Isn't this a little obvious?
Hey, this is the whole freaking reason against binary modules.
2.6.0-beta11 works beautifully on multiple systems
My experience with 2.6.0-beta10, 2.6.0-beta11, and assorted 2.6.0-beta9-mm kernels is 180 degrees differrent from the original complaint.
I have used bttv drivers under 2.6.0-beta9, beta10, and beta11 with no difficulty (including using tvtime to watch tv, and zoneminder to watch and record activity on a security camera via my building's cable system). I use DRI on a radeon 8500le and 9100 card (different machines) with no difficulty whatsoever. One card I run in 1280x720 mode on a big TV, the other at 1920x1200 on a hi-res LCD (in both cases I use the xfree DRI drivers, NOT the binary drivers, though I have used both successfully). On two machines I use LVM2 to manage my oversized RAID arrays sensibly, and the transition from LVM to LVM2 was virtually seemless (I do not use LVM for my / or /boot partitions): simply remove the LVM utilities and install the LVM2 utilitiels. In once case I am using 2.6.0-test11 successfully on a backup/test NFS server in conjunction with LVM2, which is also working perfectly.

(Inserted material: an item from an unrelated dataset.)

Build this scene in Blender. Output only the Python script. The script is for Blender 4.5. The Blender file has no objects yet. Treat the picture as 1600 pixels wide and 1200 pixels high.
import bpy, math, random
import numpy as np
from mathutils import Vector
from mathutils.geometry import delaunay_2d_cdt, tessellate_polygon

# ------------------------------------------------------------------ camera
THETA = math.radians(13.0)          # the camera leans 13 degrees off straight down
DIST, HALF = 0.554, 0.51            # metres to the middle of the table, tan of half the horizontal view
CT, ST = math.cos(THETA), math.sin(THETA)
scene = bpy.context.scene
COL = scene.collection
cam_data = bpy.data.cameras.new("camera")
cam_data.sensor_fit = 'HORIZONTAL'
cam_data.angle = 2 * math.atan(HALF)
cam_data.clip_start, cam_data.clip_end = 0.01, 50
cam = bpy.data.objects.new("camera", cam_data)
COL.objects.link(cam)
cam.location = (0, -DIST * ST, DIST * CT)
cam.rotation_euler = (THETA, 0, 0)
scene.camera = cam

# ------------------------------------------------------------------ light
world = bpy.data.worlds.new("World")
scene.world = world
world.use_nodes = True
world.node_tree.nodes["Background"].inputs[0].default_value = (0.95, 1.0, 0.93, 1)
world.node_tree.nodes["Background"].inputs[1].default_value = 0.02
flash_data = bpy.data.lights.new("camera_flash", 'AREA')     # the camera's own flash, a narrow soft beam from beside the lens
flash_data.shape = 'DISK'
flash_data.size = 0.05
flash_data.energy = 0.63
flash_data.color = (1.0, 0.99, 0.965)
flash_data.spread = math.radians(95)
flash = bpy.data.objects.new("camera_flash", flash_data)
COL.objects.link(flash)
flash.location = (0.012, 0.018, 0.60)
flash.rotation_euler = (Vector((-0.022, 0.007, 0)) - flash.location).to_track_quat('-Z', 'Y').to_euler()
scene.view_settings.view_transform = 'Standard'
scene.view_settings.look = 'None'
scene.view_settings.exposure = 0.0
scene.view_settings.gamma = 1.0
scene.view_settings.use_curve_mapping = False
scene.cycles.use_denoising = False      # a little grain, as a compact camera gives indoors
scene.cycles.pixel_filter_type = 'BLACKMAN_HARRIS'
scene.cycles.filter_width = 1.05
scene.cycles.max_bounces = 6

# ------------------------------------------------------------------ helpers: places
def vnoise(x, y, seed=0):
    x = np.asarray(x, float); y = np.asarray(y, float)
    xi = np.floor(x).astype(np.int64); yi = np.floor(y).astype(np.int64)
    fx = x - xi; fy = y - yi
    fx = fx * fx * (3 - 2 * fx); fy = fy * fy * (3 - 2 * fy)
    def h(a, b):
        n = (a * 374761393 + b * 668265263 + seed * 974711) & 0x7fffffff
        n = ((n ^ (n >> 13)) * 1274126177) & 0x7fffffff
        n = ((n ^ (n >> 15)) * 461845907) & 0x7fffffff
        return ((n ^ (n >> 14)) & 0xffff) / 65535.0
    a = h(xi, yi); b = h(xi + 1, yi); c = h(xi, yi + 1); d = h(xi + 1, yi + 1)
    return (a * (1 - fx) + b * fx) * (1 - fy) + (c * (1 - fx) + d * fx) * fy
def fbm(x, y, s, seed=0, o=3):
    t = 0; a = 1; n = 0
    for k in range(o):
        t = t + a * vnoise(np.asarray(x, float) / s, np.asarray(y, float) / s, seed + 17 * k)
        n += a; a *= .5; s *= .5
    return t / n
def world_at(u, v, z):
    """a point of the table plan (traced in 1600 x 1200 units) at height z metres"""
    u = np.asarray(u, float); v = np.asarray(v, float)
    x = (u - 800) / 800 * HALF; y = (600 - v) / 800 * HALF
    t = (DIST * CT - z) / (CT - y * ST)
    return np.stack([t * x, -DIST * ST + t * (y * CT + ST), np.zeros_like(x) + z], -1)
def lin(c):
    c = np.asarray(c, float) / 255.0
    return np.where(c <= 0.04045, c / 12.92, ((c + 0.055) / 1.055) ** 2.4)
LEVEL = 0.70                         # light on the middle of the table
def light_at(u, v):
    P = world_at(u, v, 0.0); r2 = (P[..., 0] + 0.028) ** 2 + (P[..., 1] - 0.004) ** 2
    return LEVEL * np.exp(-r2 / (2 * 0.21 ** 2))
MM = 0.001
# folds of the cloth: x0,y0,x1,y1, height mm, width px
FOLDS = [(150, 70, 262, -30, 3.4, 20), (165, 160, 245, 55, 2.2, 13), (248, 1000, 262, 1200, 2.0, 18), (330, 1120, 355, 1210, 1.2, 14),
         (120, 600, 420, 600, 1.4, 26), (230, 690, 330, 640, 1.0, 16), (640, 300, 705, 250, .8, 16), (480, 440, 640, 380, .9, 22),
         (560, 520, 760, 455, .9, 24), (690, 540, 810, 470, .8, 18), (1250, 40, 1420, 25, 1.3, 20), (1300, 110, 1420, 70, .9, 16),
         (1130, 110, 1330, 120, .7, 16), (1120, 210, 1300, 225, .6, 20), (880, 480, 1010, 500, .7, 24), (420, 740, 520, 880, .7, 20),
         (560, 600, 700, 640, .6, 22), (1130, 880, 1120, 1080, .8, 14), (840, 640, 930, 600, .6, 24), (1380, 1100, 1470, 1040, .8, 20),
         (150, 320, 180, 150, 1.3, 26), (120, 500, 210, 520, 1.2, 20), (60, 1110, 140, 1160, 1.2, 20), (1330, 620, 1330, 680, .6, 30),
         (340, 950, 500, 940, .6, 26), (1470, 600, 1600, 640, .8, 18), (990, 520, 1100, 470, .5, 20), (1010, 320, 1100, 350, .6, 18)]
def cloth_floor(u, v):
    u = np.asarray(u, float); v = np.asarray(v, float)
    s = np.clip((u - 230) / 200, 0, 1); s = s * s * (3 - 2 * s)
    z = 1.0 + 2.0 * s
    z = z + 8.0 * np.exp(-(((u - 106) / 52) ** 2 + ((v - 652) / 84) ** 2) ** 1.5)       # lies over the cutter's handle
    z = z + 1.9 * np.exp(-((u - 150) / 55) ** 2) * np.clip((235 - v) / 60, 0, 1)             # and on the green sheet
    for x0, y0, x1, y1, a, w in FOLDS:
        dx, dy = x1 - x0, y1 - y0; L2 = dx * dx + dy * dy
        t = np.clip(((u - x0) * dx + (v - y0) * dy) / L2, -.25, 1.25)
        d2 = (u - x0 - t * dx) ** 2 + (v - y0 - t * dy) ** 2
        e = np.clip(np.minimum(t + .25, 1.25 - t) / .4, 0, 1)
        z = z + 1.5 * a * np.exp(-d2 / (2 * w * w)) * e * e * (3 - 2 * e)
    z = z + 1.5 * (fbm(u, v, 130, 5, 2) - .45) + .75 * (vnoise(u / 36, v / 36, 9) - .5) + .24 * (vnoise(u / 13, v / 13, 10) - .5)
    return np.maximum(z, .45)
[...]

The only lockups with my DVD-RW device went away with either 2.6.0-beta10 or -beta11 (I don't recall which one now), and with my changing the ide-scsi config to use atapi directly (per the instructions, as ide-scsi is depricated and known to have issues).
I have used 2.6.0-beta10 and 2.6.0-beta11 with a Dell Inspiron 5000e as well as an IBM Thinkpad T-21, and both work perfectly, including DRI on the Insprion, audio on both, PCMCIA, atheros wireless (via the madwifi drivers and a little hand configuration), assorted hardwired pcmcia network drivers, and the list goes on.
I have even used 2.6.10-beta9 with a Fujitsu ST-4120 and ST-4120P tablet. Indeed, this was my first forray with the 2.6.x kernels, as I needed its ACPI capabilities to access the legacy-free serial interface to the digitizer for touch screen support (which works fine), which wasn't available in 2.4.22.
The list goes on, but you get the idea. While there are undoubtably issues remaining with specific configurations and hardware, 2.6.0-test11 appears to be quite ready for use on a wide variety of hardware I've thrown at it, and in one case (the Fujitsu legacy-free tablets) a requirement if you want to use the touch screen.
I should note that all of these installations were running Gentoo GNU/Linux, which is perhaps more "2.6.x-ready" than other distros (i.e. the correct module utilities are installed automatically when one emerges a 2.6.x kernel source tree for the first time, etc.), but there certainly isn't any magic involved.
I suspect, as others have noted, that the original complaint is more a result of the author rushing forward and missing a few key steps outlined in the Halloween docs, than in any deficiencies in the new kernels (though, of course, both could be true).
In any event, my experience bears out Marcello's original comment: 2.6.0-beta11 and later do appear to be very ready for people to use, provided one's distribution offers reasonable support (correct module utilities, LVM2 packages, etc.).
2.6.0 is rock solid...
been using it since 2.5.70 or so, and I have had almost no problems; since 2.6.0-test1 it has been really solid.
binary drivers should die. anyone dumb enough to use them should switch to windows or some other propietary OS, we don't want that crap here, thank you very much
//k
well i have used both and for
well i have used both and for the most part 2.6 works fine for me but like the original poster of this thread i think it needs time to mature and for software to catch up to it.... linux has always suffered from compatability and with an ever increasing desktop/workstaion user base compatability is key. it is difficult to spend hours for many users to find fixes and patches to restore ssytem functionality. while there is no doubt that 2.6 will be an excellent kernel i think it is still a giving it more time.